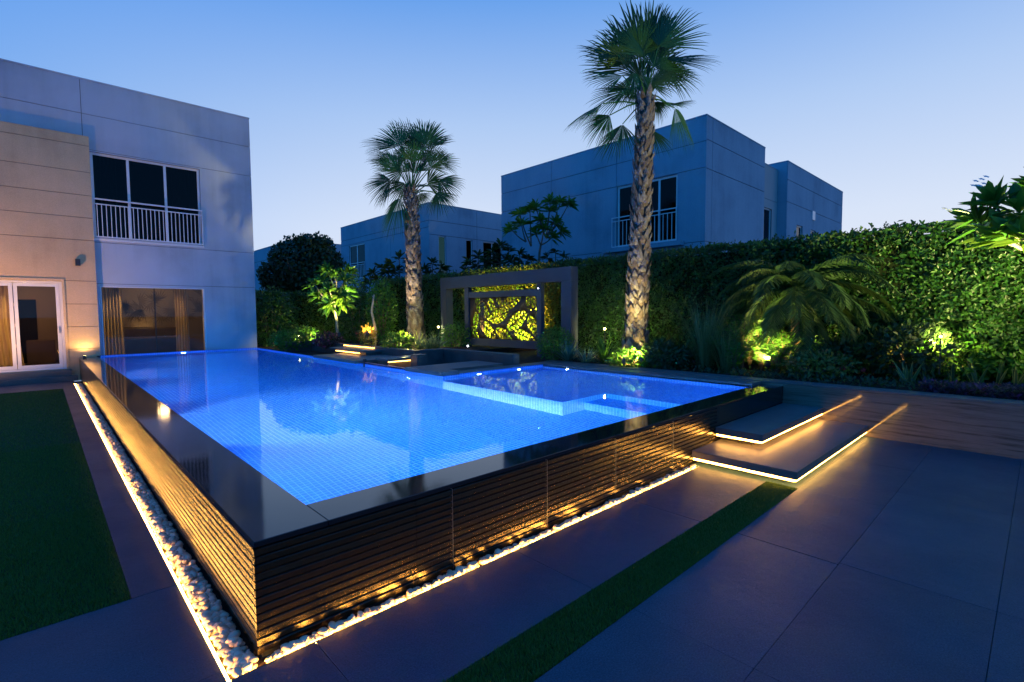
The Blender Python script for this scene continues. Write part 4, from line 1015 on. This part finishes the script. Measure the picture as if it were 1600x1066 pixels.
# ---------------------------------------------------------------- feathery date palm
def feather_palm(label, base, cz, n, L, seed):
    rr = random.Random(seed)
    t = thing('feather_palm', label, 'palm tree', base)
    b = Vector(base); top = Vector((b.x, b.y, cz)); mb = MB(); mb.tube([b, b+Vector((.03, 0, (cz-b.z)*.5)), top], [.08, .07, .06], 10); mb.build('trunk', M['bark'], t, smooth=True)
    ra = MB(); Pl, Dl, Nl, Ll = [], [], [], []
    for k in range(n):
        a = k*2.399; e = 1.3-1.75*(k/n); l_ = L*rr.uniform(.85, 1.1)
        h = Vector((math.cos(a), math.sin(a), 0)); p = top.copy(); ang = e; pts = [p.copy()]; m = 16
        for j in range(m):
            ang -= (.075+.03*j/m*2)*(1.1 if e > .3 else .7); p = p+(h*math.cos(ang)+Vector((0, 0, math.sin(ang))))*(l_/m); pts.append(p.copy())
        ra.rnd = .6; ra.tube(pts, [.010*(1-.8*j/m) for j in range(m+1)], 4, cap=False)
        side = h.cross(Vector((0, 0, 1)))
        for j in range(1, m):
            for q_ in range(3):
                t_ = j+q_/3.; i_ = int(t_); c_ = pts[i_].lerp(pts[min(i_+1, m)], t_-i_); dr_ = (pts[min(i_+1, m)]-pts[i_]).normalized(); up = side.cross(dr_)
                for s_ in (-1, 1):
                    Pl.append(c_[:]); Dl.append((side*s_*.8+dr_*.55+up*.1+Vector((0, 0, -.25)))[:]); Nl.append(up[:]); Ll.append(.25*math.sin(PI*(.12+.85*t_/m))**.6+.03)
    ra.build('fronds', M['phoenix'], t)
    v, f, r = leaf_geo(np.array(Pl), np.array(Dl)+RNG.normal(0, .06, (len(Pl), 3)), np.array(Nl), np.array(Ll), .011, .3, .35); np_obj('leaflets', v, f, M['phoenix'], t, r)
bp_ = P3(1240, 575, 9.1); bp_.z = .57
feather_palm('feathery arching date palm in the bed before the hedge', bp_, 1.95, 56, 1.65, 4)

# ---------------------------------------------------------------- bed plants
def clump(name, label, c, n, lmin, lmax, w, mat, lean=(.1, .9), droop=(.2, 1.0), rad=.06, cat='plant', group=None, segs=5):
    t = thing(name, label, cat, c, group); a = RNG.uniform(0, 2*PI, n); rr_ = RNG.uniform(0, rad, n)
    P = np.stack([c[0]+np.cos(a)*rr_, c[1]+np.sin(a)*rr_, np.full(n, c[2])], 1)
    v, f, r = blade_geo(P, a+RNG.normal(0, .3, n), RNG.uniform(lmin, lmax, n), np.full(n, w)*RNG.uniform(.8, 1.2, n), RNG.uniform(*lean, n), RNG.uniform(*droop, n), segs)
    np_obj('blades', v, f, M[mat], t, r); return t
SZ = .575
def g(px, d, z=SZ): p = at(px, d); p.z = z; return p
G1 = 'spiky plants at the front of the bed'
clump('spiky_plant', 'blue green spiky plant at the bed corner right of the portal frame', g(888, 10.6), 70, .35, .62, .035, 'blue_green', group=G1)
clump('spiky_plant', 'second blue green spiky plant, nearer the tall palm', g(915, 10.2), 60, .3, .5, .03, 'blue_green', group=G1)
clump('spiky_plant', 'yellow green spiky plant under the glaring spotlight', g(945, 10.4), 80, .4, .75, .03, 'shrub', (.05, .7), group=G1)
clump('striped_grass', 'variegated grass clump left of the portal post', P3(668, 545, 13.4)-Vector((0, 0, 0)), 1, .1, .2, .01, 'varieg') if False else None
for i, (px, d, lab) in enumerate([(655, 12.6, 'variegated striped grass clump, nearest the shorter palm trunk'), (670, 12.4, 'variegated striped grass clump in the middle of the planter'), (683, 12.6, 'variegated striped grass clump against the portal post')]):
    p = g(px, d, .70); clump('striped_grass', lab, p, 80, .3, .6, .024, 'varieg', group='striped grasses')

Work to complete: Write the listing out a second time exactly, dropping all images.

Exercise result:
The Blender Python script for this scene continues. Write part 4, from line 1015 on. This part finishes the script. Measure the picture as if it were 1600x1066 pixels.
# ---------------------------------------------------------------- feathery date palm
def feather_palm(label, base, cz, n, L, seed):
    rr = random.Random(seed)
    t = thing('feather_palm', label, 'palm tree', base)
    b = Vector(base); top = Vector((b.x, b.y, cz)); mb = MB(); mb.tube([b, b+Vector((.03, 0, (cz-b.z)*.5)), top], [.08, .07, .06], 10); mb.build('trunk', M['bark'], t, smooth=True)
    ra = MB(); Pl, Dl, Nl, Ll = [], [], [], []
    for k in range(n):
        a = k*2.399; e = 1.3-1.75*(k/n); l_ = L*rr.uniform(.85, 1.1)
        h = Vector((math.cos(a), math.sin(a), 0)); p = top.copy(); ang = e; pts = [p.copy()]; m = 16
        for j in range(m):
            ang -= (.075+.03*j/m*2)*(1.1 if e > .3 else .7); p = p+(h*math.cos(ang)+Vector((0, 0, math.sin(ang))))*(l_/m); pts.append(p.copy())
        ra.rnd = .6; ra.tube(pts, [.010*(1-.8*j/m) for j in range(m+1)], 4, cap=False)
        side = h.cross(Vector((0, 0, 1)))
        for j in range(1, m):
            for q_ in range(3):
                t_ = j+q_/3.; i_ = int(t_); c_ = pts[i_].lerp(pts[min(i_+1, m)], t_-i_); dr_ = (pts[min(i_+1, m)]-pts[i_]).normalized(); up = side.cross(dr_)
                for s_ in (-1, 1):
                    Pl.append(c_[:]); Dl.append((side*s_*.8+dr_*.55+up*.1+Vector((0, 0, -.25)))[:]); Nl.append(up[:]); Ll.append(.25*math.sin(PI*(.12+.85*t_/m))**.6+.03)
    ra.build('fronds', M['phoenix'], t)
    v, f, r = leaf_geo(np.array(Pl), np.array(Dl)+RNG.normal(0, .06, (len(Pl), 3)), np.array(Nl), np.array(Ll), .011, .3, .35); np_obj('leaflets', v, f, M['phoenix'], t, r)
bp_ = P3(1240, 575, 9.1); bp_.z = .57
feather_palm('feathery arching date palm in the bed before the hedge', bp_, 1.95, 56, 1.65, 4)

# ---------------------------------------------------------------- bed plants
def clump(name, label, c, n, lmin, lmax, w, mat, lean=(.1, .9), droop=(.2, 1.0), rad=.06, cat='plant', group=None, segs=5):
    t = thing(name, label, cat, c, group); a = RNG.uniform(0, 2*PI, n); rr_ = RNG.uniform(0, rad, n)
    P = np.stack([c[0]+np.cos(a)*rr_, c[1]+np.sin(a)*rr_, np.full(n, c[2])], 1)
    v, f, r = blade_geo(P, a+RNG.normal(0, .3, n), RNG.uniform(lmin, lmax, n), np.full(n, w)*RNG.uniform(.8, 1.2, n), RNG.uniform(*lean, n), RNG.uniform(*droop, n), segs)
    np_obj('blades', v, f, M[mat], t, r); return t
SZ = .575
def g(px, d, z=SZ): p = at(px, d); p.z = z; return p
G1 = 'spiky plants at the front of the bed'
clump('spiky_plant', 'blue green spiky plant at the bed corner right of the portal frame', g(888, 10.6), 70, .35, .62, .035, 'blue_green', group=G1)
clump('spiky_plant', 'second blue green spiky plant, nearer the tall palm', g(915, 10.2), 60, .3, .5, .03, 'blue_green', group=G1)
clump('spiky_plant', 'yellow green spiky plant under the glaring spotlight', g(945, 10.4), 80, .4, .75, .03, 'shrub', (.05, .7), group=G1)
clump('striped_grass', 'variegated grass clump left of the portal post', P3(668, 545, 13.4)-Vector((0, 0, 0)), 1, .1, .2, .01, 'varieg') if False else None
for i, (px, d, lab) in enumerate([(655, 12.6, 'variegated striped grass clump, nearest the shorter palm trunk'), (670, 12.4, 'variegated striped grass clump in the middle of the planter'), (683, 12.6, 'variegated striped grass clump against the portal post')]):
    p = g(px, d, .70); clump('striped_grass', lab, p, 80, .3, .6, .024, 'varieg', group='striped grasses')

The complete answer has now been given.